*MATERIAL PROVIDED*
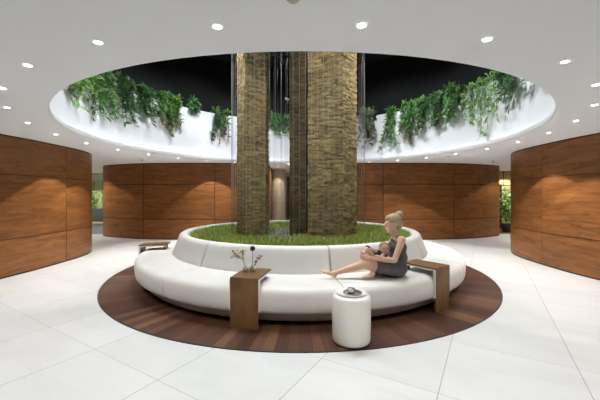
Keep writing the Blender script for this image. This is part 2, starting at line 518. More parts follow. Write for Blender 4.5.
# ------------------------------------------------------------------ hanging wires round the columns
bm = bmesh.new(); add_tube(bm, (0, 0, 0), (0, 0, 5.92), .0021, n=5)
wire0 = None
for k in range(84):
    a = 2*PI*k/84+.02
    x, y = -.04+1.46*math.sin(a), CY-1.5*math.cos(a)
    if any(inside(P, x, y, 1.10) for P in cols): continue
    if wire0 is None: o = wire0 = obj('steel_wire', bm, M['steel'], smooth=True)
    else: o = wire0.copy(); COL.objects.link(o)
    o.location = (x, y, .78)
    tag(o, 'thin steel wire hanging straight down from the dark ceiling around the brick columns', 'wire', 'vertical wires ringing the columns')

# ------------------------------------------------------------------ spotlights in the dark void
def track(name, R, z, a0, a1, label):
    bm = bmesh.new(); lathe(bm, [(R-.018, z), (R+.018, z), (R+.018, z+.035), (R-.018, z+.035)], n=40, a0=a0, a1=a1, close_prof=True, cap=True)
    t = thing(name, label, 'track', (0, CY, 0))
    obj('rail', bm, M['black_metal'], t)
    for a in (a0+.05, (a0+a1)/2+.03, a1-.05):
        bm = bmesh.new(); add_tube(bm, (R*math.sin(a), -R*math.cos(a), z+.03), (R*math.sin(a), -R*math.cos(a), 6.7), .006, n=6)
        obj('hanger', bm, M['black_metal'], t)
track('light_track', 1.2, 5.2, math.radians(150), math.radians(250), 'short black curved light track seen in the gap between the columns')
track('light_track', 2.2, 6.3, math.radians(95), math.radians(265), 'black curved light track high in the dark void behind the columns')
track('light_track', 2.4, 5.6, math.radians(-85), math.radians(85), 'black curved light track in the dark void above the front of the planter')
def spot_fix(a, R, z, label, aimR, aimz, power, cone=96, white=False):
    x, y = R*math.sin(a), CY-R*math.cos(a)
    t = thing('track_spotlight', label, 'spotlight', (x, y, z))
    tgt = Vector((aimR*math.sin(a), CY-aimR*math.cos(a), aimz)); d = (tgt-Vector((x, y, z-.1))).normalized()
    bm = bmesh.new(); add_tube(bm, (0, 0, 0), (0, 0, -.05), .012, n=8); obj('stem', bm, M['black_metal'], t)
    c = Vector((0, 0, -.1))
    bm = bmesh.new(); add_tube(bm, c-d*.08, c+d*.07, .042, .055, n=20)
    hs = obj('housing', bm, M['white_metal'] if white else M['black_metal'], t)
    bm = bmesh.new(); add_tube(bm, c+d*.071, c+d*.074, .045, n=20); obj('lens', bm, M['lamp'], hs)
    L = bpy.data.lights.new('spot', 'SPOT'); L.energy = power; L.spot_size = math.radians(cone); L.spot_blend = .6; L.shadow_soft_size = .05
    L.color = (.89, .95, 1)
    lo = bpy.data.objects.new('spot', L); COL.objects.link(lo); lo.parent = t
    lo.location = c+d*.1; lo.rotation_euler = d.to_track_quat('-Z', 'Y').to_euler()
PW_T = 185
names_far = ['fifth', 'fourth', 'third', 'second', 'first']
for i, deg in enumerate((112, 140, 194, 222, 250)):
    spot_fix(math.radians(deg), 2.2, 6.3, 'black track spotlight on the high rear light track, %s from the left' % names_far[i], 4.75, 3.3, PW_T*1.3)
spot_fix(math.radians(202), 1.2, 5.2, 'black spotlight on the short track in the gap between the columns', 4.75, 3.0, 8, 60)
for i, deg in enumerate((-78, -46, -14, 14, 46, 78)):
    spot_fix(math.radians(deg), 2.4, 5.6, 'black track spotlight on the front light track, %s from the left' % ['first', 'second', 'third', 'fourth', 'fifth', 'sixth'][i], 4.75, 3.4, PW_T)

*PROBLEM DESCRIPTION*
Without the pictures, repeat the listing above exactly.

*WRITTEN RESPONSE*
Keep writing the Blender script for this image. This is part 2, starting at line 518. More parts follow. Write for Blender 4.5.
# ------------------------------------------------------------------ hanging wires round the columns
bm = bmesh.new(); add_tube(bm, (0, 0, 0), (0, 0, 5.92), .0021, n=5)
wire0 = None
for k in range(84):
    a = 2*PI*k/84+.02
    x, y = -.04+1.46*math.sin(a), CY-1.5*math.cos(a)
    if any(inside(P, x, y, 1.10) for P in cols): continue
    if wire0 is None: o = wire0 = obj('steel_wire', bm, M['steel'], smooth=True)
    else: o = wire0.copy(); COL.objects.link(o)
    o.location = (x, y, .78)
    tag(o, 'thin steel wire hanging straight down from the dark ceiling around the brick columns', 'wire', 'vertical wires ringing the columns')

# ------------------------------------------------------------------ spotlights in the dark void
def track(name, R, z, a0, a1, label):
    bm = bmesh.new(); lathe(bm, [(R-.018, z), (R+.018, z), (R+.018, z+.035), (R-.018, z+.035)], n=40, a0=a0, a1=a1, close_prof=True, cap=True)
    t = thing(name, label, 'track', (0, CY, 0))
    obj('rail', bm, M['black_metal'], t)
    for a in (a0+.05, (a0+a1)/2+.03, a1-.05):
        bm = bmesh.new(); add_tube(bm, (R*math.sin(a), -R*math.cos(a), z+.03), (R*math.sin(a), -R*math.cos(a), 6.7), .006, n=6)
        obj('hanger', bm, M['black_metal'], t)
track('light_track', 1.2, 5.2, math.radians(150), math.radians(250), 'short black curved light track seen in the gap between the columns')
track('light_track', 2.2, 6.3, math.radians(95), math.radians(265), 'black curved light track high in the dark void behind the columns')
track('light_track', 2.4, 5.6, math.radians(-85), math.radians(85), 'black curved light track in the dark void above the front of the planter')
def spot_fix(a, R, z, label, aimR, aimz, power, cone=96, white=False):
    x, y = R*math.sin(a), CY-R*math.cos(a)
    t = thing('track_spotlight', label, 'spotlight', (x, y, z))
    tgt = Vector((aimR*math.sin(a), CY-aimR*math.cos(a), aimz)); d = (tgt-Vector((x, y, z-.1))).normalized()
    bm = bmesh.new(); add_tube(bm, (0, 0, 0), (0, 0, -.05), .012, n=8); obj('stem', bm, M['black_metal'], t)
    c = Vector((0, 0, -.1))
    bm = bmesh.new(); add_tube(bm, c-d*.08, c+d*.07, .042, .055, n=20)
    hs = obj('housing', bm, M['white_metal'] if white else M['black_metal'], t)
    bm = bmesh.new(); add_tube(bm, c+d*.071, c+d*.074, .045, n=20); obj('lens', bm, M['lamp'], hs)
    L = bpy.data.lights.new('spot', 'SPOT'); L.energy = power; L.spot_size = math.radians(cone); L.spot_blend = .6; L.shadow_soft_size = .05
    L.color = (.89, .95, 1)
    lo = bpy.data.objects.new('spot', L); COL.objects.link(lo); lo.parent = t
    lo.location = c+d*.1; lo.rotation_euler = d.to_track_quat('-Z', 'Y').to_euler()
PW_T = 185
names_far = ['fifth', 'fourth', 'third', 'second', 'first']
for i, deg in enumerate((112, 140, 194, 222, 250)):
    spot_fix(math.radians(deg), 2.2, 6.3, 'black track spotlight on the high rear light track, %s from the left' % names_far[i], 4.75, 3.3, PW_T*1.3)
spot_fix(math.radians(202), 1.2, 5.2, 'black spotlight on the short track in the gap between the columns', 4.75, 3.0, 8, 60)
for i, deg in enumerate((-78, -46, -14, 14, 46, 78)):
    spot_fix(math.radians(deg), 2.4, 5.6, 'black track spotlight on the front light track, %s from the left' % ['first', 'second', 'third', 'fourth', 'fifth', 'sixth'][i], 4.75, 3.4, PW_T)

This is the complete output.